When foreign countries sell more to the U.S. than they buy, they often use their excess dollars to purchase Treasury bonds (a.k.a. U.S. government debt). Rather than send back U.S.-produced goods in exchange for foreign imports, we send back pieces of paper promising that the nation will produce enough to make payments later. Before the 1970s, foreigners held only 5% of treasury bonds compared to around 40% today.

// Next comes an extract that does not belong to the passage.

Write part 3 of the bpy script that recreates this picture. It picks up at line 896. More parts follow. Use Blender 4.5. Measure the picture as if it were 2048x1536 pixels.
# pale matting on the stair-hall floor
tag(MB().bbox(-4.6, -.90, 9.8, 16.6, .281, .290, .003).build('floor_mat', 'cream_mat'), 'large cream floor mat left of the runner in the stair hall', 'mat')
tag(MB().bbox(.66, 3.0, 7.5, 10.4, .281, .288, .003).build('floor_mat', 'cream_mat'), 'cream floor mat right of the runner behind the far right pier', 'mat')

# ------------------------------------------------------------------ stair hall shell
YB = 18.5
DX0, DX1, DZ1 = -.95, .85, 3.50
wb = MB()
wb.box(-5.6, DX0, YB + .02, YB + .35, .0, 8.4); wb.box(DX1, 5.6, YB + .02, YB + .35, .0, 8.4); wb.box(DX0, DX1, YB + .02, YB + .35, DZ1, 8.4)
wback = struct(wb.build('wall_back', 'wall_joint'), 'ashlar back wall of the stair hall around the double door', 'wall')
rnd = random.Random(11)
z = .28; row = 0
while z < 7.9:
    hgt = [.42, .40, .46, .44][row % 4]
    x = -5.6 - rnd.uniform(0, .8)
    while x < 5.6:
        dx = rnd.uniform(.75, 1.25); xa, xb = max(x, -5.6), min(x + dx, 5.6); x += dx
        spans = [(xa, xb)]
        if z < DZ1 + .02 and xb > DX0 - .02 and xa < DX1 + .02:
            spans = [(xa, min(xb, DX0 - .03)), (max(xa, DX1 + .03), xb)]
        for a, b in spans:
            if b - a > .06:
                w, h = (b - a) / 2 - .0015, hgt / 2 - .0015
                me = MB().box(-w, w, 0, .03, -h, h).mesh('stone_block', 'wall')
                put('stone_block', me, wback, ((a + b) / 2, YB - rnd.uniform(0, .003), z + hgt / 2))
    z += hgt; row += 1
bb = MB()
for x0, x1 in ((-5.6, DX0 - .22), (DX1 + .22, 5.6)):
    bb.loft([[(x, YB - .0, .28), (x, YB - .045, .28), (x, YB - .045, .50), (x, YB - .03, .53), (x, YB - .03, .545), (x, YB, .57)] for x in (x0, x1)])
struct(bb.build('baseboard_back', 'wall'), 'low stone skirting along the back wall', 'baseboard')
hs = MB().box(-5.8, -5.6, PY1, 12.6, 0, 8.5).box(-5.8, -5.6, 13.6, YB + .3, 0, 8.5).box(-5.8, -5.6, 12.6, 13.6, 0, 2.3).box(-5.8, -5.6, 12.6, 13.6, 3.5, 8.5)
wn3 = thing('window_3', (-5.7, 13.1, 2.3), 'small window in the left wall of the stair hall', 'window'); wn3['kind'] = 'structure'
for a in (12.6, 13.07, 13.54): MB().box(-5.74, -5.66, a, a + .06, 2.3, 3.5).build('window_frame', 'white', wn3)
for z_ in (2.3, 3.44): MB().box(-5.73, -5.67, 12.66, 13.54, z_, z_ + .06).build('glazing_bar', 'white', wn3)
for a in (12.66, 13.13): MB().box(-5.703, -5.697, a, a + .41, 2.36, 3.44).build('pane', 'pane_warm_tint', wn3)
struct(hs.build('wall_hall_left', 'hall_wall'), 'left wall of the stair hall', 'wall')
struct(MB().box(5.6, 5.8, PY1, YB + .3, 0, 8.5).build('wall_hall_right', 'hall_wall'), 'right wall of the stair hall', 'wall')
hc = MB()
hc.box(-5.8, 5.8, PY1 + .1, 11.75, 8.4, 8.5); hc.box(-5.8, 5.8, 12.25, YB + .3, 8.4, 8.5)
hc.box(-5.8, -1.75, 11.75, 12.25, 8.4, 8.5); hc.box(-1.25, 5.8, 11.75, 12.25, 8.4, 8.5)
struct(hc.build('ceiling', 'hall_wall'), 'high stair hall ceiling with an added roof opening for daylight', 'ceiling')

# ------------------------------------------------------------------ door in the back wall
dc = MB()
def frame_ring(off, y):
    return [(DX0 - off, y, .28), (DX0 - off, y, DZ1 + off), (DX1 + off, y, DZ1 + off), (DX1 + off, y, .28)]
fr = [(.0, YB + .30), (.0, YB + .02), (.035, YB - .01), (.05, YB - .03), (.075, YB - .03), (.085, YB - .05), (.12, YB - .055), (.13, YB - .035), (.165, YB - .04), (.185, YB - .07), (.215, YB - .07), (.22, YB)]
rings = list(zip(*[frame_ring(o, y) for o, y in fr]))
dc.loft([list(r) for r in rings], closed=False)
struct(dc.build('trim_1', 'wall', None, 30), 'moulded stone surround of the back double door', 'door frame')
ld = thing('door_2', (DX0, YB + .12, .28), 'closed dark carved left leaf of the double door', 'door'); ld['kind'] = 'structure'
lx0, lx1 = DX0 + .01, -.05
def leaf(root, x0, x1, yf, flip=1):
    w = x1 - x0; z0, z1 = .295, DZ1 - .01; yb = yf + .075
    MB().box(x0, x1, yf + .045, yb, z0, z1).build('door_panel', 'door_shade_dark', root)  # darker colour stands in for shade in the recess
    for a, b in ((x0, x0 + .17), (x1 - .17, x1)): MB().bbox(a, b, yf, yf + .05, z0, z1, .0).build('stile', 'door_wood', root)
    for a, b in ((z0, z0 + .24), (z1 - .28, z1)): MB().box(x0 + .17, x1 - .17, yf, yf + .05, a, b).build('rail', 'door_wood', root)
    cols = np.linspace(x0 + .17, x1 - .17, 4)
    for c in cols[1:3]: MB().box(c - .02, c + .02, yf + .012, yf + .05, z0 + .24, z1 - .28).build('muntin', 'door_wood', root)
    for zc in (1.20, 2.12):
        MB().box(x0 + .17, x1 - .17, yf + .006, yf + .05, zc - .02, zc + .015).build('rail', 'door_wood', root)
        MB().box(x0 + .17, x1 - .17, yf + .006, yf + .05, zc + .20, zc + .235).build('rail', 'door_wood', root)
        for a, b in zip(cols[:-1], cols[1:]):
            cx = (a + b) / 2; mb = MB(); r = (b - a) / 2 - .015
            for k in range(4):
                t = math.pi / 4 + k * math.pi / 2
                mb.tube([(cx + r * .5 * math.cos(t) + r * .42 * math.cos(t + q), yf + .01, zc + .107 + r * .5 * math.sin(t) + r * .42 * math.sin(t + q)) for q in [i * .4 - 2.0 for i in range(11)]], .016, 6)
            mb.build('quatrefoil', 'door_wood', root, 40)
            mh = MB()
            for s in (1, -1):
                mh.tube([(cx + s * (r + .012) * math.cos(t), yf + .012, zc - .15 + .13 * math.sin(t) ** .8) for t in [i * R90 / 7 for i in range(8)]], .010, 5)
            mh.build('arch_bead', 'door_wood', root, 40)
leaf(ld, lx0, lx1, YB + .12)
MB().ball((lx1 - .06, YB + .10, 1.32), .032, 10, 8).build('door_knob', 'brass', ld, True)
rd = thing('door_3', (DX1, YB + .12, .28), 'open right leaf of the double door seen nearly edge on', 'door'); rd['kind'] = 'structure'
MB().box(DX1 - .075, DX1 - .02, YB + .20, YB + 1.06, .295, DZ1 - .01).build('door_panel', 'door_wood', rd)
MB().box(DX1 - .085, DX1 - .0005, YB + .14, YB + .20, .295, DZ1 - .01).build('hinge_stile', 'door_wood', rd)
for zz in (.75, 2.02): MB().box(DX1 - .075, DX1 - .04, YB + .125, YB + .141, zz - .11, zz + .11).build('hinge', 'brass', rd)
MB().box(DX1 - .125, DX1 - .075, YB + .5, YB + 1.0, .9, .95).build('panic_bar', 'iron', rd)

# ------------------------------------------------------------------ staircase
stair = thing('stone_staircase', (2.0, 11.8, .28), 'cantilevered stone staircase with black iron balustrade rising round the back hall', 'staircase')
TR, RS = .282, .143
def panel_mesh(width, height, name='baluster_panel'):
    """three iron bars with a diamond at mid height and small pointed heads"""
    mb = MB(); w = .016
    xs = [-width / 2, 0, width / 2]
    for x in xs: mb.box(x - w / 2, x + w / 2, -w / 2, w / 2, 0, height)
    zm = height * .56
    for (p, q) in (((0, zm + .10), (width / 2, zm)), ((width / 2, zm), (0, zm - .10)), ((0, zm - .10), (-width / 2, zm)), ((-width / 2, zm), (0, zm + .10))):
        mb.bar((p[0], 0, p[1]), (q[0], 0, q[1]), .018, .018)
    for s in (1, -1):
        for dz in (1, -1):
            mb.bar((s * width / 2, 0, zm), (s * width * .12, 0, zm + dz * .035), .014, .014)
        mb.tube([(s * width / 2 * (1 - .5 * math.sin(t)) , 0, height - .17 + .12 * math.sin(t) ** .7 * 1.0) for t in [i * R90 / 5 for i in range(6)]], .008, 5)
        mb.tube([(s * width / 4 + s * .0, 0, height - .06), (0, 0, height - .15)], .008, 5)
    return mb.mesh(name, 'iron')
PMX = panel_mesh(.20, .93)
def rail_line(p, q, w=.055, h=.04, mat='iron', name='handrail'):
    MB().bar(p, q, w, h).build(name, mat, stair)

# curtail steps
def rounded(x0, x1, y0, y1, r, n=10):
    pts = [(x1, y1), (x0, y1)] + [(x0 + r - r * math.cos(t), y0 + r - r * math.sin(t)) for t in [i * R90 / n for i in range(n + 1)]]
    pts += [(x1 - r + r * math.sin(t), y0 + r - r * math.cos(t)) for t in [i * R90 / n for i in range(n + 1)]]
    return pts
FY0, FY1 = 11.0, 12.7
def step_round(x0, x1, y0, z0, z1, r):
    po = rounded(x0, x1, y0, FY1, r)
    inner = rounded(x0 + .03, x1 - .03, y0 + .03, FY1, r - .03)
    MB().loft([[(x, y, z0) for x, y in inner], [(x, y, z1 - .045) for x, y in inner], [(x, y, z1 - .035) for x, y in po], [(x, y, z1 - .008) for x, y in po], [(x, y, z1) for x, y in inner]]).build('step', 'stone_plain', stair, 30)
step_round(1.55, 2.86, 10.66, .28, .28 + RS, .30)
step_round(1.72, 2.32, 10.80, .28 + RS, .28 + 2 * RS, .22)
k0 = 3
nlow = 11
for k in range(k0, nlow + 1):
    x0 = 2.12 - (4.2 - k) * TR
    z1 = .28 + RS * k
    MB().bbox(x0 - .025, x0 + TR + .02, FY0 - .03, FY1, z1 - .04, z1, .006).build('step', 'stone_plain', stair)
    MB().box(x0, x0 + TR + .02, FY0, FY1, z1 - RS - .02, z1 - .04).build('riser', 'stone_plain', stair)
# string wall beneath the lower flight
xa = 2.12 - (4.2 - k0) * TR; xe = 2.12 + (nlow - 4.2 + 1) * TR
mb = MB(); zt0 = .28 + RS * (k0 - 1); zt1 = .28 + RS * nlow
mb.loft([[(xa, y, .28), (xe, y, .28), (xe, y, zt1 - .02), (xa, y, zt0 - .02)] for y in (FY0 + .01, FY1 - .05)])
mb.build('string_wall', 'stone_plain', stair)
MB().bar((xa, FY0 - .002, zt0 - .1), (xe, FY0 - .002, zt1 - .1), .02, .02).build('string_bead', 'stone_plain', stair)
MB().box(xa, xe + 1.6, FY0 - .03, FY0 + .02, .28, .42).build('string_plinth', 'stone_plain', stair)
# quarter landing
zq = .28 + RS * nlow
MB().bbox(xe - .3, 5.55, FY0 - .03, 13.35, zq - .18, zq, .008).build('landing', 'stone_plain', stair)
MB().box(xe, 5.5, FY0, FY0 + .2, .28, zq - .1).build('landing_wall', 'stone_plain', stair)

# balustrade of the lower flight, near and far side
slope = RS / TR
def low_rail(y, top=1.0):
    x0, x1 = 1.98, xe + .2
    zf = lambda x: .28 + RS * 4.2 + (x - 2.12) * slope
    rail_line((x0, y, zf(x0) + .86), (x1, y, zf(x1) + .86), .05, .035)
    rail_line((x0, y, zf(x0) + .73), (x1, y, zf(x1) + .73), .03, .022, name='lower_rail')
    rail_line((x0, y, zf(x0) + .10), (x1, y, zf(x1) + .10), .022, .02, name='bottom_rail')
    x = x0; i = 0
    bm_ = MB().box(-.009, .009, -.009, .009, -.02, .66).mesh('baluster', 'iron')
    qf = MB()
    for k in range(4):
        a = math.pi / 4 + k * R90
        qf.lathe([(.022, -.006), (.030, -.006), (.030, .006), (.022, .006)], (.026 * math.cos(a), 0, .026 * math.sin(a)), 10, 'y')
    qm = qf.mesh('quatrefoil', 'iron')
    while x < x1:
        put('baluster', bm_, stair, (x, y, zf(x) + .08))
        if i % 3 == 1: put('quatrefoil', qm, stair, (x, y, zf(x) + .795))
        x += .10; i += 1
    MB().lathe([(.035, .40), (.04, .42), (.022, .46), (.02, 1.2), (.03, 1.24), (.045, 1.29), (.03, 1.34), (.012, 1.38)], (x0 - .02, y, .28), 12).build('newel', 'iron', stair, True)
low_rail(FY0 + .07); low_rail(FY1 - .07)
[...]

Some argue that foreign countries “reinvest” their dollars back into the U.S. economy, but over 95% of this “foreign direct investment” goes toward purchasing existing assets, not building new American industrial capacity. This misunderstanding is parallel to the reckless defense of budget deficits on grounds that borrowing to invest is healthy. Yes, if the federal government were borrowing to make far-sighted investments that would pay dividends to future generations (or, for instance, to win a major war), the debt might be sensible. But that is not what is happening. Instead, we are largely borrowing to fuel consumption. Both arguments—one often made by the right and the other by the left—imply investment and value creation where there is principally consumption billed to the next generation.
Others argue that if China can produce and sell goods more cheaply than America, consuming them is to our benefit. But that is only true in the long run if China is exchanging those goods for American goods in which we have a comparative advantage. In reality, much of China’s cost advantage has been due to suppressed consumption and industrial subsidies, which boost the kind of savings and investment in China that fiscal conservatives, at least in theory, should want to see accruing in the American economy instead.

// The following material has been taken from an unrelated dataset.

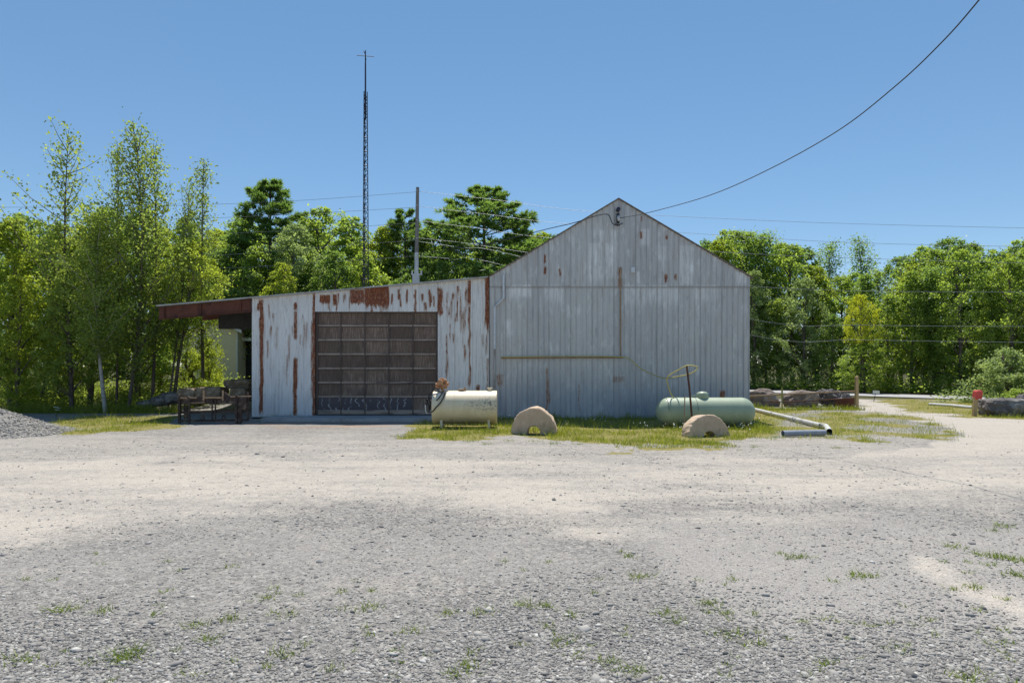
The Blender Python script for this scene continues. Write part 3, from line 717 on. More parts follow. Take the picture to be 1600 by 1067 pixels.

To close the deficit, our government would need to cut spending or increase taxes, either of which would lower private savings. Were our government to close the budget deficit and stop issuing new bonds, without taking any action to rebalance trade, foreign surplus holders would simply buy existing bonds from our private sector and continue purchasing U.S. assets, earning interest and appreciation that would otherwise accrue to American savers. At the same time, our industrial capacity would continue to decline in the face of trade abuses and unfair competition, resulting in slower productivity, less innovation, fewer quality jobs, more destabilizing inequality, and slower growth. All of these factors, in turn, would make eliminating the budget deficit more difficult and more painful.
If one is genuinely concerned about the budget deficit and wants to reduce it in the way least damaging to our economy, one should therefore aim to reduce it while also lowering the trade deficit.

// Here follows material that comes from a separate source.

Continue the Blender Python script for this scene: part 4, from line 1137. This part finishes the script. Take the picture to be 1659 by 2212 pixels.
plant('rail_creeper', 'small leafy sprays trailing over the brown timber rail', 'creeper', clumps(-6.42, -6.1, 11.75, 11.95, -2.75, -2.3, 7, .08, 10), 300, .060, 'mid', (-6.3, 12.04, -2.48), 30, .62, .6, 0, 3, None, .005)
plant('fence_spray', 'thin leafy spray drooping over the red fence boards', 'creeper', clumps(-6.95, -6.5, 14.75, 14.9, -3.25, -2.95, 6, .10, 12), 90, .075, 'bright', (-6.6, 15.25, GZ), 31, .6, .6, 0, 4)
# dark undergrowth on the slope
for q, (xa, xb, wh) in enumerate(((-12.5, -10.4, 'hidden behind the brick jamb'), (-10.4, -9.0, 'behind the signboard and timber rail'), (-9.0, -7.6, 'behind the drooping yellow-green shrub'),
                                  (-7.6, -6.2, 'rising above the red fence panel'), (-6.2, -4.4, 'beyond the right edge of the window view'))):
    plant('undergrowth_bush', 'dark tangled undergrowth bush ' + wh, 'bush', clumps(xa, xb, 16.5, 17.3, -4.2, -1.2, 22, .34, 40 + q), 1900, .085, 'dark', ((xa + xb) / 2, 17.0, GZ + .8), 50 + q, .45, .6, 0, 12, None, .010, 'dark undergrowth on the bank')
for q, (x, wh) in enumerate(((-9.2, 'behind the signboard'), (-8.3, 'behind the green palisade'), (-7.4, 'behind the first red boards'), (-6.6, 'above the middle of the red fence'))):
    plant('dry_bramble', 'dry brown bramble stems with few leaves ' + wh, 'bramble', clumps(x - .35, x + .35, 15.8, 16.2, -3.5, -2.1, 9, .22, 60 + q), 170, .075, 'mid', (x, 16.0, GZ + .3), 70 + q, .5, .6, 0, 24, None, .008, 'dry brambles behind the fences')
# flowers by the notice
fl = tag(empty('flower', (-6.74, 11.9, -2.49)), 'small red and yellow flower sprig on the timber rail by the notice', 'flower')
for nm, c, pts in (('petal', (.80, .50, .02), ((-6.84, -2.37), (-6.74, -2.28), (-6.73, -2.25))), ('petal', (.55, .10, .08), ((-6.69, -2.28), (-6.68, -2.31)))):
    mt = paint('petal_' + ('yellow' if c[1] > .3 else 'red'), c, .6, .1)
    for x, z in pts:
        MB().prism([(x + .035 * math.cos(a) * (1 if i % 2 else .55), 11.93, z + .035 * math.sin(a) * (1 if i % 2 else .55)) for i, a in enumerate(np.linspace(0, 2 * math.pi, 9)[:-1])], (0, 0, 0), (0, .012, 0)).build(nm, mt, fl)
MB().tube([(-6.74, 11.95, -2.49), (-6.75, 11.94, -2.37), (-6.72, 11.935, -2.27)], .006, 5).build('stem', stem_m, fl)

The savings and investments afforded China by our trade deficits are already bearing fruit as China overtakes us in several key industries, including many that America pioneered and previously dominated. This shows the obvious difference between short-term consumption and long-term prosperity that some on the right elide. And if those two measures indicated the same thing, why care about government budget deficits if they increase consumption now?
The obvious answer on the budget front is inflation. On the trade front, our deficits should result in our dollar weakening against the currencies of surplus countries whose economies generate more value instead of more debt. But because the dollar is the world’s reserve currency and because our leaders do little in the face of currency manipulation and wage suppression by surplus countries, our dollar has not adjusted…yet. But it is clearly unsustainable for the United States to account for 78% of the total trade deficit of industrial nations. (China, for reference, represents 45% of the world’s trade surplus.)
Our currency is the world’s reserve because of the stability of our government, consistency of our laws, and the relative strength of our economy. But none of those are guaranteed. Our debt has already been downgraded twice, and our leaders do not seem intent on making any major adjustments in response.
Likewise, while America spent most of the twentieth century as the world’s lead innovator and producer, running trade surpluses until around 1970, we have now fallen far behind. Once a defining feature of our economy, America’s advanced technology manufacturing fell from a trade surplus of $38 billion in 1991 to a trade deficit of $243 billion in 2022. Even as a share of U.S. manufactured exports, high-technology goods fell from a 30% share in 2007 to 18% in 2022.
To lower or eliminate the budget deficit without tanking private savings, America must return to producing at least as much as it consumes. Our persistent and growing trade deficit means that, on net, our nation isn’t doing that. If we are going to work our way out of the red without selling off our country, we need to acknowledge and address both deficits together.